15 thoughts on “Solstice In The Bible Belt

    1. I love this! Thanks for sharing!!

  1. Bless you Doug!

  2. Ive been enjoying my scrub pine…Pinus clausa. Now that species name is what strikes me!…and this scrubby Charlie Brown tree sure has a nice scent and gnarly twisted branches. Happy solstice

  3. Absolutely delightful! I guess according to Jeremiah, artificial trees are okay, too! I may go that route next year given how much trouble I had with my stupid tree stand this year. And this agnostic or pantheistic individual is in complete agreement that a tree is a great miracle of creation.

  4. Thank you Doug. I love how you interweaved the historic stories of light and the celebration of the magic of nature together in response to your friend. Its inspiring to hear.

  5. Happy Solstice to you and your family!

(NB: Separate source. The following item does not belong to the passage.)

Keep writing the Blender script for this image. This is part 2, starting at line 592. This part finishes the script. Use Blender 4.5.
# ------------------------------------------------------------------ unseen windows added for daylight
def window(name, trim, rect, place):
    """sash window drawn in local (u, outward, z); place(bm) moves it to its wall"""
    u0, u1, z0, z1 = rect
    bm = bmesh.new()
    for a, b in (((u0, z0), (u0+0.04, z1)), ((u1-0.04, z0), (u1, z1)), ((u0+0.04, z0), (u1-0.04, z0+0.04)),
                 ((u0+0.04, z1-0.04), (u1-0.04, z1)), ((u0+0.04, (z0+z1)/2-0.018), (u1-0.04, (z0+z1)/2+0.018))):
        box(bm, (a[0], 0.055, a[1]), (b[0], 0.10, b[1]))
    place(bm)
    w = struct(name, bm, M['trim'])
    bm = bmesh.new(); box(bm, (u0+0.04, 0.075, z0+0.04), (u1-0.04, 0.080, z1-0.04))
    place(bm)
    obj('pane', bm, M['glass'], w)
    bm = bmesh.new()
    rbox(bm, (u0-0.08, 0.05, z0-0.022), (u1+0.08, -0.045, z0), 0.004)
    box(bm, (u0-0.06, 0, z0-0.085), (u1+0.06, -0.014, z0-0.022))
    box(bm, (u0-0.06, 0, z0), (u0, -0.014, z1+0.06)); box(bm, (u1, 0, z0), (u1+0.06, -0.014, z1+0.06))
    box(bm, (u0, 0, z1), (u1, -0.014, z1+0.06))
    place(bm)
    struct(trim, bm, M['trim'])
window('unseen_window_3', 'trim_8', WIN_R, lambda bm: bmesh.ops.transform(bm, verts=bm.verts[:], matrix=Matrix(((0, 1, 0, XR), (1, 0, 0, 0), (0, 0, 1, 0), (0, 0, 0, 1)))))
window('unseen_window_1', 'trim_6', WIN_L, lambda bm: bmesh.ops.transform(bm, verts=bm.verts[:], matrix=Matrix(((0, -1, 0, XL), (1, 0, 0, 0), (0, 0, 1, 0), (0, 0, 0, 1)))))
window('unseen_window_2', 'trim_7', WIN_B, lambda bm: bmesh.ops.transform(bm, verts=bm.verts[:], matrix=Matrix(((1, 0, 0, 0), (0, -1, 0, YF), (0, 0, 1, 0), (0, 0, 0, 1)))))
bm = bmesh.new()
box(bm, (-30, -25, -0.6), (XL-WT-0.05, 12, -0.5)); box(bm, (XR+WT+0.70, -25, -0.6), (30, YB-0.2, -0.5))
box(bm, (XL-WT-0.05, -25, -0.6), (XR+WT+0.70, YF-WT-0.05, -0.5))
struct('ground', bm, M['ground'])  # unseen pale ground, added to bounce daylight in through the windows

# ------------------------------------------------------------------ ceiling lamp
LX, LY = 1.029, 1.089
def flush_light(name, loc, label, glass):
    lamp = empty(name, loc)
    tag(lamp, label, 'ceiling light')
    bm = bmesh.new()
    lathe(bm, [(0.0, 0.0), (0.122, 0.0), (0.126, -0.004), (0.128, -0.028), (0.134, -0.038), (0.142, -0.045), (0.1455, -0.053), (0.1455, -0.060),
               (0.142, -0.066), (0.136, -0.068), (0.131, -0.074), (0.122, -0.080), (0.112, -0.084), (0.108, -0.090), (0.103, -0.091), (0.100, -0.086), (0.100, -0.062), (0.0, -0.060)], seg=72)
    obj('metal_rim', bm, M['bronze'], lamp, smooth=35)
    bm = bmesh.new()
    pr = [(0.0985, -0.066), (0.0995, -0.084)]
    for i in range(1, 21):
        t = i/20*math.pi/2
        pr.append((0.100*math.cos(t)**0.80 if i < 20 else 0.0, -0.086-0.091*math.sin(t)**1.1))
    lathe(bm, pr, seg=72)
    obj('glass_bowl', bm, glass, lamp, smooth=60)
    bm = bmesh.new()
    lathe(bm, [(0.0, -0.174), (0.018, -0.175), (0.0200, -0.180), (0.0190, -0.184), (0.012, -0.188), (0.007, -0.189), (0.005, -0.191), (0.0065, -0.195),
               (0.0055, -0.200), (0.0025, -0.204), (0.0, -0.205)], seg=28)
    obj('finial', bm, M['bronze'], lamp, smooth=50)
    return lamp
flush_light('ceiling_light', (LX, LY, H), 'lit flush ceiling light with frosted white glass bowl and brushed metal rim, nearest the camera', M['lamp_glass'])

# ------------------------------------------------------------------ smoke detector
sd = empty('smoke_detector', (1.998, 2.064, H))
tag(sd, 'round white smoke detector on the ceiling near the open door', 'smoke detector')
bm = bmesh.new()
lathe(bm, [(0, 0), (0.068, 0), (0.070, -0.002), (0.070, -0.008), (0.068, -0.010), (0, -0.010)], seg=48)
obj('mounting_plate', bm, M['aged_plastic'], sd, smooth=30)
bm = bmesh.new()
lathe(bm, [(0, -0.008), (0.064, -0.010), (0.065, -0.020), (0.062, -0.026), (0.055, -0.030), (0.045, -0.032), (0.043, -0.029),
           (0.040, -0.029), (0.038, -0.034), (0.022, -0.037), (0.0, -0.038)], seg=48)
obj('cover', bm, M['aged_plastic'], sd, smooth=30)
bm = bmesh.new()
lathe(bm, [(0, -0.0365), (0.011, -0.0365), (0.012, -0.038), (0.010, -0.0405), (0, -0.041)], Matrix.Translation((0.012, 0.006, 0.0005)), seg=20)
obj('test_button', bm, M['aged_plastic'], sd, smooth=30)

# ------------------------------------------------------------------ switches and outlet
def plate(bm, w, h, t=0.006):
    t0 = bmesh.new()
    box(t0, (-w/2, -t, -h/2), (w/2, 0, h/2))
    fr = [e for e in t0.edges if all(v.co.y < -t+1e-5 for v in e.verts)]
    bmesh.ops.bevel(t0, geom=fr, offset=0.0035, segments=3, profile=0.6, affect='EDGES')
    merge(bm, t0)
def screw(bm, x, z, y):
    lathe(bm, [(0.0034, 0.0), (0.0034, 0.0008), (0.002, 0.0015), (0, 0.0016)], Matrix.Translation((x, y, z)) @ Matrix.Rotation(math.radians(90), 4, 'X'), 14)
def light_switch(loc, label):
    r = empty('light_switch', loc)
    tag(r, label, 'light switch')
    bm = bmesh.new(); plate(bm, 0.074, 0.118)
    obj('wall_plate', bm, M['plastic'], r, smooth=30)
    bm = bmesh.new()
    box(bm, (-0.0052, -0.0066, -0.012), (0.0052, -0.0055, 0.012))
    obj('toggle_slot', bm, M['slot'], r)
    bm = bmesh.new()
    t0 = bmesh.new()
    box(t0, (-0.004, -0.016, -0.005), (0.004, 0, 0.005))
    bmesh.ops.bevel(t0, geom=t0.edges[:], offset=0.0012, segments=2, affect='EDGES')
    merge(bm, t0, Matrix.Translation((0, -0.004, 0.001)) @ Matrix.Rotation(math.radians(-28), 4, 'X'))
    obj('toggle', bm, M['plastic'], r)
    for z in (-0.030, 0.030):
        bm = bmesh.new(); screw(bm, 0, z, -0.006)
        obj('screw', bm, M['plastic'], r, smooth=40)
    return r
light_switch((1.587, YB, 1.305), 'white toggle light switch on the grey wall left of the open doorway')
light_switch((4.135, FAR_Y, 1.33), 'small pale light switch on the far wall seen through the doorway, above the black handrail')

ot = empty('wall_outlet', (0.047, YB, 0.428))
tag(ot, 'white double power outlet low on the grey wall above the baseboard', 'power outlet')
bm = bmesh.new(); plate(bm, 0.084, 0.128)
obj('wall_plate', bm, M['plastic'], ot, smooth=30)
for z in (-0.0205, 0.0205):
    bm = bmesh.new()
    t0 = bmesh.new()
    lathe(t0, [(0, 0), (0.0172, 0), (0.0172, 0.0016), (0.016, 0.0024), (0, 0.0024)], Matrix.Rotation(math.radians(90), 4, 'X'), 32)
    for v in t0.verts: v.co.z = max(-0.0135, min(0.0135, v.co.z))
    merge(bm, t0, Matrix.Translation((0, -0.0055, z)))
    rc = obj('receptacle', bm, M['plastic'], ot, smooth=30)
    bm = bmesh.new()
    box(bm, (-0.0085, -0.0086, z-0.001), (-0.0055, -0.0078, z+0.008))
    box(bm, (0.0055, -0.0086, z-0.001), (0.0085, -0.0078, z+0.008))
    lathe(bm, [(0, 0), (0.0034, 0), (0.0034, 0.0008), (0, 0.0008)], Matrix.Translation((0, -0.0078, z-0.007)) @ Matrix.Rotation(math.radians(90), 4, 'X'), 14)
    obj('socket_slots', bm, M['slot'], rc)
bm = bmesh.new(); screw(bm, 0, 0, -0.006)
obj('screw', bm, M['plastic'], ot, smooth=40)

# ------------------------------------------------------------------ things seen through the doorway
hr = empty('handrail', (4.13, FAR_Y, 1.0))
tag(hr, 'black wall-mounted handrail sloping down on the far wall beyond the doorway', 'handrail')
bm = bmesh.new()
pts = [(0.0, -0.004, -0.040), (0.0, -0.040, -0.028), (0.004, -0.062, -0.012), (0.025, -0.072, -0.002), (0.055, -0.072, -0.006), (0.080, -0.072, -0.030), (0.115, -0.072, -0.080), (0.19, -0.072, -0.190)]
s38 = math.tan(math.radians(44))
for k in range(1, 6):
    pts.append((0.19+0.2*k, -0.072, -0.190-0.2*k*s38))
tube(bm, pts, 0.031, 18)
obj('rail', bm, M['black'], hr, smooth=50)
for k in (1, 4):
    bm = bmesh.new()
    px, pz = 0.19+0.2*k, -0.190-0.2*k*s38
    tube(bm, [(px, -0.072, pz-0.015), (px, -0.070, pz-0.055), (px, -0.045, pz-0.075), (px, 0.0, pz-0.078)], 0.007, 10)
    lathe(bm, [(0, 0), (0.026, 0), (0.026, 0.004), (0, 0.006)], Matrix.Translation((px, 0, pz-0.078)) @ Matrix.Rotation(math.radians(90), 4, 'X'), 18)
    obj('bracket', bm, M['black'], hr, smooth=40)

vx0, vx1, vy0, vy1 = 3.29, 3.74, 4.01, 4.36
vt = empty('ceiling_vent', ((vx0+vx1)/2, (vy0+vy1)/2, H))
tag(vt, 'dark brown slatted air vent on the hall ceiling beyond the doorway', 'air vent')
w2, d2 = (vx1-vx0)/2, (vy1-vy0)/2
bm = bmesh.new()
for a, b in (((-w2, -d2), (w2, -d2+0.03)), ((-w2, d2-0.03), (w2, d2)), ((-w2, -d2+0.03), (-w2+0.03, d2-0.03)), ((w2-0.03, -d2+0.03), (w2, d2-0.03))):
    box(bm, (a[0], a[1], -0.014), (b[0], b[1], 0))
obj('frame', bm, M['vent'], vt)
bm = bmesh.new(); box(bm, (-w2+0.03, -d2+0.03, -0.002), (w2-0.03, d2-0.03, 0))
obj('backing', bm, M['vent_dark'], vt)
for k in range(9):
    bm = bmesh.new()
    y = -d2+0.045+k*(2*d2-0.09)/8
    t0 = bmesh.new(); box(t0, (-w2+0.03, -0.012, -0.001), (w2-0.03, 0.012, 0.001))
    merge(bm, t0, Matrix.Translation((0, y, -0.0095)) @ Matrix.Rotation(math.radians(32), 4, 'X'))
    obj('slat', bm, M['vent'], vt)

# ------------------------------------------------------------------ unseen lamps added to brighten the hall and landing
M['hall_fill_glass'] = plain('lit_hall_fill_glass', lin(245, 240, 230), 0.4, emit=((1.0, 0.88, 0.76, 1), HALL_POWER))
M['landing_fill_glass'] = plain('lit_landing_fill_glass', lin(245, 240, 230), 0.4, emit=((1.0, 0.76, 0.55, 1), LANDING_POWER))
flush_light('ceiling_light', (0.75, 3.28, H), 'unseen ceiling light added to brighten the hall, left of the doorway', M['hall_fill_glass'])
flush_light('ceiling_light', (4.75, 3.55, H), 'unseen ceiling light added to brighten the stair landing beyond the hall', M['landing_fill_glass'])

  6. What a beautiful Solstice story!

  7. Oh, Doug you’ve made my day yet again. And a long Solstive night, too. Blessed Yule & Winter Solstice to you & yours!!
    🌲❤️🌀💚🌀❤️🌲

  8. Light and love and good common sense from our sage Doug, thank you!!!

  9. May you be warm and well fed this Yuletide! My kindest regards to your family.

  10. Your story was the perfect way to start my day. So many fresh perspectives to reflect upon. The open and curious way you spoke to your neighbor, your repurposed roadkill trees all strung together and your son’s dumpster diving all gave you the deepest pleasure, and me too. Drinking light, sucking dirt and giving oxygen. Miracles indeed.

  11. Wonderful , as always, Doug ! Thanks for the knowledge and wisdom.We hope you and yours have had a Happy Solstice Season and have a Happy New Year

  12. I still remember going on one of your walks in Ashville, and the appreciation I took away from your classes. When I pick up your book, I still reflect on that time.

    Doug, this story was delightful and speaks to the very seat of one’s soul. Thank you for sharing.

  13. The greatest miracles: life and the universe
    Can’t wait to see what the Webb reveals. 13 billion years and counting.